» Supplied data:
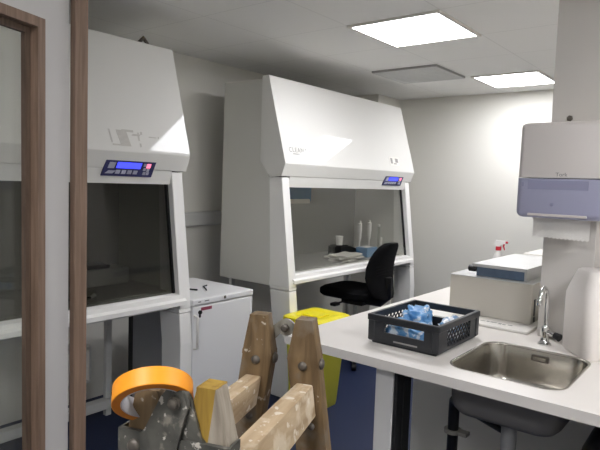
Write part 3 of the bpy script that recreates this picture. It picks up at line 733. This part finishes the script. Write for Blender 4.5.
# paper sheet hanging below
mb = MB(); N = 28; top = []; bot = []
for i in range(N + 1):
    f = i / N; x = -.728 + .222 * f
    zb_ = 1.356 + (.0035 * (-1 if i % 2 else 1)) * (1 if f > .25 else .2) - .005 * f
    top.append((x, 2.505 + .004 * math.sin(f * 9), 1.436)); bot.append((x, 2.502 + .004 * math.sin(f * 7 + 1), zb_))
for d in (0, .0012):
    pass
T = [mb.bm.verts.new(p) for p in top]; B_ = [mb.bm.verts.new(p) for p in bot]
T2 = [mb.bm.verts.new((p[0], p[1] + .0015, p[2])) for p in top]; B2 = [mb.bm.verts.new((p[0], p[1] + .0015, p[2])) for p in bot]
for i in range(N):
    mb.bm.faces.new((T[i], T[i + 1], B_[i + 1], B_[i])); mb.bm.faces.new((T2[i], B2[i], B2[i + 1], T2[i + 1]))
    mb.bm.faces.new((B_[i], B_[i + 1], B2[i + 1], B2[i])); mb.bm.faces.new((T[i], T2[i], T2[i + 1], T[i + 1]))
mb.bm.faces.new((T[0], B_[0], B2[0], T2[0])); mb.bm.faces.new((T[N], T2[N], B2[N], B_[N]))
put('paper_towel', mb, M['paper'], 'torn white paper towel hanging out below the dispenser', 'paper towel')
hb = MB(); hb.lathe([(.013, 0), (.013, .006), (.008, .010)], (-.640, 2.6305, 1.862), 6, (0, -1, 0))
put('bolt', hb, M['bolt'], 'small dark hexagonal bolt on the pillar above the dispenser', 'bolt')

# dark bag under the bench at the right
bg = thing('rubbish_bag', 'black plastic bag under the bench at the right edge', 'bag', (-.12, 2.21, 0))
def bl(h, z, r): return [Vector((-.12 + x, 2.21 + y, z)) for x, y in rrect(-h, h, -h, h, r, 5)]
mb = MB(); mb.loft([bl(.20, 0, .08), bl(.27, .10, .10), bl(.285, .45, .10), bl(.27, .70, .10), bl(.22, .80, .09), bl(.10, .83, .05)])
for v in mb.bm.verts: v.co += Vector((1, .6, 0)) * .014 * noise.noise(v.co * 7)
obj('sack', mb, M['black'], bg, smooth=60)
obj('knot', MB().lathe([(.04, .825), (.025, .84), (.035, .858)], (-.12, 2.21, 0), 12), M['rubber'], bg)

# ------------------------------------------------------------------ door and post on the left
struct('trim_1', MB().box((-1.702, .952, 0), (-1.67, .995, ZC), .002, 1), M['woodframe'])
ang = math.atan2(-.94, .342)
dl_ = thing('door_1', 'white door leaf with wood framed glass, standing open at left', 'door', (-1.69, .945, 0), ang)
dl_['kind'] = 'structure'
# local: x along the leaf from the hinge, +y towards the camera side
def lbox(x0, x1, y0, y1, z0, z1, mb=None, bev=.0): return (mb or MB()).box((x0, y0, z0), (x1, y1, z1), bev, 1)
LT, LB, LW = 2.35, .28, .92
mb = MB()
lbox(.004, .116, -.05, 0, .01, LT, mb); lbox(LW - .116, LW, -.05, 0, .01, LT, mb); lbox(.116, LW - .116, -.05, 0, 1.985, LT, mb); lbox(.116, LW - .116, -.05, 0, .01, LB + .012, mb)
def dpart(name, mb, m, par=None):
    o = obj(name, mb, m, par or dl_, world=False); o['kind'] = 'structure'; return o
dpart('leaf', mb, M['doorpaint'])
def ringbox(i0, w_, y0, y1, ztop, zbot, bev=0):
    mb = MB(); a, b = i0, LW - i0
    lbox(a, a + w_, y0, y1, zbot, ztop, mb, bev); lbox(b - w_, b, y0, y1, zbot, ztop, mb, bev)
    lbox(a + w_, b - w_, y0, y1, ztop - w_, ztop, mb, bev); lbox(a + w_, b - w_, y0, y1, zbot, zbot + w_, mb, bev); return mb
dpart('glazing_frame', ringbox(.111, .028, -.020, .008, 1.997, LB), M['woodframe'])
dpart('glazing_stop', ringbox(.125, .033, -.036, -.0205, 1.983, LB + .014), M['woodstop'])
dpart('glass_pane', lbox(.150, LW - .150, -.042, -.037, LB + .04, 1.960), M['clear'])
hm = MB(); hm.tube([(LW - .055, 0, 1.05), (LW - .055, .05, 1.05), (LW - .17, .055, 1.05)], .010, 10)
dpart('door_handle', hm, M['chrome'])

# ------------------------------------------------------------------ wooden step ladder
LZ = 1.30
d = Vector((-.337, .9415, 0)); e = Vector((.9415, .337, 0)); LC = Vector((-.608, .6255, 0))
lrz = math.atan2(d.y, d.x)       # local x = along the rungs (away), local -y = e (right)
ld = thing('step_ladder', 'paint spattered wooden folding step ladder standing in the foreground', 'ladder', LC, lrz)
def P(u, ee, z): return Vector((u, -ee, z))       # local coordinates
SPL = math.tan(math.radians(8)); HW = .030; TH = .016; HL = .186; EO = .0455
def ec(side, z): return side * (EO + max(0, LZ - .078 - z) * SPL)
def rail(side, u, m, top=LZ, off=0.0, tw=.52):
    mb = MB(); loops = []
    for z, hw in ((0.0, HW), (top - .078, HW), (top - .066, HW * .97), (top - .004, HW * (tw + .05)), (top, HW * tw)):
        c = ec(side, z) + off
        loops.append([P(u - TH, c - hw, z), P(u + TH, c - hw, z), P(u + TH, c + hw, z), P(u - TH, c + hw, z)])
    mb.loft(loops)
    es = [ed for ed in mb.bm.edges if ed.calc_length() > .3 or (ed.verts[0].co.z > top - .09 and ed.verts[1].co.z > top - .09 and abs(ed.verts[0].co.z - ed.verts[1].co.z) > .02)]
    bmesh.ops.bevel(mb.bm, geom=es, offset=.0025, segments=2, profile=.5, affect='EDGES')
    return obj('rail', mb, m, ld, world=False, smooth=35)
ra = rail(-1, HL, M['railwood']); rb = rail(1, HL, M['railwood'])
rd_ = rail(-1, -HL, M['railwood'], LZ - .014, .010); rc = rail(1, -HL, M['yelwood'], LZ, .002, .42)
RT = {-1: LZ - .116, 1: LZ - .118}
for side in (-1, 1):
    for k in range(5):
        zt_ = RT[side] - .25 * k; zb_ = zt_ - .058
        if zb_ < .05: continue
        c0 = ec(side, (zt_ + zb_) / 2)
        sh = (zt_ - zb_) / 2 * SPL * side
        mb = MB()
        mb.loft([[P(u, c0 + sh - .016, zb_), P(u, c0 + sh + .016, zb_), P(u, c0 - sh + .016, zt_), P(u, c0 - sh - .016, zt_)] for u in (-HL + TH, -.06, .06, HL - TH)])
        es = [ed for ed in mb.bm.edges if abs(ed.verts[0].co.x - ed.verts[1].co.x) > .05]
        bmesh.ops.bevel(mb.bm, geom=es, offset=.003, segments=2, profile=.5, affect='EDGES')
        obj('rung', mb, M['rungwood'], ld, world=False, smooth=35)
# bolts through the rails
def bolt(u, side, z, axis, off=0.0, r=.0085, par=None):
    c = P(u, ec(side, z) + off, z)
    obj('bolt', MB().lathe([(r, 0), (r, .003), (r * .7, .0055), (.002, .0065)], c, 12, axis), M['bolt'], par or ld, world=False, smooth=50)
for side, r in ((-1, ra), (1, rb)):
    bolt(HL - TH, side, LZ - .085, (-1, 0, 0), 0, .0085, r); bolt(HL - TH, side, LZ - .195, (-1, 0, 0), .005, .007, r)
    bolt(HL, side, LZ - .082, (0, -1, 0), HW, .0105, r)
# hinges: strap round each rail with an arm up to the shared pivot
def hinge(u, s, m, zp, zs, name, off=0.0):
    mb = MB(); yu = u + s * (TH + .0005); t_ = .004 * s
    mb.lathe([(.019, 0), (.019, abs(t_) * 2 - .001), (.018, abs(t_) * 2)], P(yu, off, zp), 24, (s, 0, 0))
    for side in (-1, 1):
        uu = yu + (t_ * 1.3 if side < 0 else 0)
        c = ec(side, zs) + (.010 if side < 0 else .002)
        arm = [(off + side * -.010, zp + .016), (off + side * .010, zp + .016), (off + side * .019, zp + .006), (c - side * .004, zs + .018), (c + side * .004, zs + .010), (c, zs - .028), (off + side * .003, zs - .028), (off + side * -.010, zp - .030), (off + side * -.018, zp - .004)]
        mb.loft([[P(uu, a, z) for a, z in arm], [P(uu + t_, a, z) for a, z in arm]])
        # strap band wrapping the rail
        for (h0, h1) in ((c - HW - .003, c + HW + .003),):
            z0, z1 = zs - .028, zs + .012
            sh = (z1 - z0) * SPL * side * 0
            uo, ui = u + s * (TH + .007), u + s * (TH + .001)
            mb.loft([[P(ui, h0, z0), P(uo, h0, z0), P(uo, h1, z0), P(ui, h1, z0)], [P(ui, h0, z1), P(uo, h0, z1), P(uo, h1, z1), P(ui, h1, z1)]])
            ub = u - s * (TH - .008)
            for hh in (h0, h1):
                g = .003 if hh > c else -.003
                mb.loft([[P(ub, hh, z0), P(uo, hh, z0), P(uo, hh + g, z0), P(ub, hh + g, z0)], [P(ub, hh, z1), P(uo, hh, z1), P(uo, hh + g, z1), P(ub, hh + g, z1)]])
    return obj(name, mb, m, ld, world=False, smooth=30)
hn = hinge(-HL, -1, M['iron'], LZ - .020, LZ - .078, 'hinge', .011)
for side in (-1, 1): bolt(-HL - TH - .007, side, LZ - .086, (-1, 0, 0), 0, .010, hn)
obj('pivot', MB().lathe([(.0085, 0), (.0085, .004), (.006, .004), (.006, .008), (.003, .009)], P(-HL - TH - .009, .011, LZ - .020), 14, (-1, 0, 0)), M['bolt'], hn, world=False, smooth=40)
# far hinge: pale zinc tab
mb = MB(); uf = HL + TH + .001
mb.ring(.006, .0165, .004, P(uf + .002, 0, LZ - .026), (1, 0, 0), 28, 0, 0, 0)
for side in (-1, 1):
    arm = [(side * .012, LZ - .014), (side * .012, LZ - .040), (ec(side, LZ - .08) - side * .01, LZ - .065), (ec(side, LZ - .06) + side * .01, LZ - .06), (ec(side, LZ - .04), LZ - .040)]
    mb.loft([[P(uf, a, z) for a, z in arm], [P(uf + .004, a, z) for a, z in arm]])
fh = obj('hinge', mb, M['zinc'], ld, world=False)
obj('pivot', MB().lathe([(.0075, 0), (.0075, .007), (.004, .009)], P(uf - .003, 0, LZ - .026), 12, (-1, 0, 0)), M['bolt'], fh, world=False)

# ------------------------------------------------------------------ tape roll over the near left rail
tc_ = Vector((-.562, .425, 1.282))
toward = Vector((.567, -.423, 0)).normalized()
ax = (toward * math.cos(math.radians(42)) + Vector((0, 0, -math.sin(math.radians(42))))).normalized()
tp = thing('tape_roll', 'roll of orange masking tape hung over the top of the ladder', 'tape', tuple(tc_))
mb = MB(); mb.ring(.0385, .0490, .024, tc_, ax, 64, 0, 1, 1)
bmesh.ops.bevel(mb.bm, geom=[ed for ed in mb.bm.edges if len(ed.link_faces) == 2 and ed.link_faces[0].material_index != ed.link_faces[1].material_index], offset=.0008, segments=1, affect='EDGES')
obj('tape', mb, [M['tape'], M['tapeedge']], tp, smooth=40)
mb = MB(); mb.ring(.0368, .0384, .0242, tc_, ax, 64, 0, 0, 0)
obj('core', mb, M['core'], tp, smooth=40)

# ------------------------------------------------------------------ world, camera, view
w = bpy.data.worlds.new('World'); sc.world = w; w.use_nodes = True
w.node_tree.nodes['Background'].inputs[0].default_value = (.9, .95, 1, 1); w.node_tree.nodes['Background'].inputs[1].default_value = .05
cam = bpy.data.cameras.new('Camera'); co = bpy.data.objects.new('Camera', cam); COL.objects.link(co)
CR = ((0.779771, 0.62513, 0.034211), (0.07366, -0.037342, -0.996584), (-0.621717, 0.779627, -0.075165))
right, down, fwd = (Vector(r) for r in CR)
mt = Matrix((right, -down, -fwd)).transposed().to_4x4(); mt.translation = (0, 0, 1.55)
co.matrix_world = mt
cam.sensor_fit = 'HORIZONTAL'; cam.sensor_width = 36; cam.lens = 33.982; cam.clip_start = .02
sc.camera = co
sc.view_settings.view_transform = 'Standard'; sc.view_settings.look = 'None'; sc.view_settings.gamma = 1
sc.view_settings.exposure = 0.66; sc.view_settings.use_curve_mapping = False
sc.cycles.use_denoising = True
sc.cycles.max_bounces = 10; sc.cycles.transparent_max_bounces = 16; sc.cycles.sample_clamp_indirect = 6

» Problem: Only the lines from the top of the data through the line with "12), M['rubber'], bg)" should be quoted, exactly and with both ends kept; skip the pictures.

» Answer to this problem:
Write part 3 of the bpy script that recreates this picture. It picks up at line 733. This part finishes the script. Write for Blender 4.5.
# paper sheet hanging below
mb = MB(); N = 28; top = []; bot = []
for i in range(N + 1):
    f = i / N; x = -.728 + .222 * f
    zb_ = 1.356 + (.0035 * (-1 if i % 2 else 1)) * (1 if f > .25 else .2) - .005 * f
    top.append((x, 2.505 + .004 * math.sin(f * 9), 1.436)); bot.append((x, 2.502 + .004 * math.sin(f * 7 + 1), zb_))
for d in (0, .0012):
    pass
T = [mb.bm.verts.new(p) for p in top]; B_ = [mb.bm.verts.new(p) for p in bot]
T2 = [mb.bm.verts.new((p[0], p[1] + .0015, p[2])) for p in top]; B2 = [mb.bm.verts.new((p[0], p[1] + .0015, p[2])) for p in bot]
for i in range(N):
    mb.bm.faces.new((T[i], T[i + 1], B_[i + 1], B_[i])); mb.bm.faces.new((T2[i], B2[i], B2[i + 1], T2[i + 1]))
    mb.bm.faces.new((B_[i], B_[i + 1], B2[i + 1], B2[i])); mb.bm.faces.new((T[i], T2[i], T2[i + 1], T[i + 1]))
mb.bm.faces.new((T[0], B_[0], B2[0], T2[0])); mb.bm.faces.new((T[N], T2[N], B2[N], B_[N]))
put('paper_towel', mb, M['paper'], 'torn white paper towel hanging out below the dispenser', 'paper towel')
hb = MB(); hb.lathe([(.013, 0), (.013, .006), (.008, .010)], (-.640, 2.6305, 1.862), 6, (0, -1, 0))
put('bolt', hb, M['bolt'], 'small dark hexagonal bolt on the pillar above the dispenser', 'bolt')

# dark bag under the bench at the right
bg = thing('rubbish_bag', 'black plastic bag under the bench at the right edge', 'bag', (-.12, 2.21, 0))
def bl(h, z, r): return [Vector((-.12 + x, 2.21 + y, z)) for x, y in rrect(-h, h, -h, h, r, 5)]
mb = MB(); mb.loft([bl(.20, 0, .08), bl(.27, .10, .10), bl(.285, .45, .10), bl(.27, .70, .10), bl(.22, .80, .09), bl(.10, .83, .05)])
for v in mb.bm.verts: v.co += Vector((1, .6, 0)) * .014 * noise.noise(v.co * 7)
obj('sack', mb, M['black'], bg, smooth=60)
obj('knot', MB().lathe([(.04, .825), (.025, .84), (.035, .858)], (-.12, 2.21, 0), 12), M['rubber'], bg)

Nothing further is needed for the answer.